The BC Arts Council has an annual budget of more than $20 million, used to foster the full spectrum of artistic endeavours across the province. The money is handled - much of it awarded in grants and scholarships - to boost the cultural capacity of B.C. Some of that goes to individual artists to enable better work, and some goes to organizations like the Prince George And District Community Arts Council as leverage money for their grassroots arts development activities.

The overall purpose is to build a provincial identity organically and authentically that will shape the personality of this province long after current generations are gone, but also to stimulate the economy. On the surface level, tourism is helped by visible arts and culture icons, but under that skin, products are invented and innovations of trade and technology are all rooted in creative thinking.

"The presence of art and culture, and access to doing arts and culture, is such an important part of people's decisions to move to a community for their career or to raise their families," said Marcotte. "How do you attract people here? You can't just be about sports or retail or where the job happens to be. We passed that point a long time ago in northern B.C. The B.C. economy is growing and diversifying in some big ways and a lot of that is happening right here in this region. We really are the base for a lot of national-level economic activity. That is going to help the arts, but the arts has to also be used as a selling feature for retaining our people and attracting new people for all that needs to be done. When your next major centre is nine hours away, you really have an opportunity to define yourself and bring out a sense of self as a region. That is done only one way: through song and dance and sculpture and poetry and pottery and weaving and novels. So much of that is done by individual artists, or in small groups, guilds, associations, but if you put it all together, you've got your cultural identity."

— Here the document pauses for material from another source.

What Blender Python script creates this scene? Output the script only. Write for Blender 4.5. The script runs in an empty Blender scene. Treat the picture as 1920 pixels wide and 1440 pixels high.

Marcotte said the strictest mentality had to be maintained in her mind that the northern identity be far more than just Prince George-centric. As the service and administration hub, and the transportation interchange of the north, Prince George really was, in practical terms, the capital of the region but a world renowned musician might live in Smithers, she said, referring to Grammy nominated international superstar Alex Cuba. A tiny village in the mountains could be a Mecca for painters and actors, she said, referring to Wells.

"Prince George has a lot of advantages and a lot of services for arts and culture, but a tiny unincorporated community can have definitive creative forces going on too," and it was her job to advocate for that no matter where in the north it was located.

Her job, she said, was to get the word out as widely as possible that programs and funding is available to artists located in the north, that most of that was awarded by peer adjudication not a faceless bureaucracy, and if artists and cultural groups were unsure how to apply, she was available.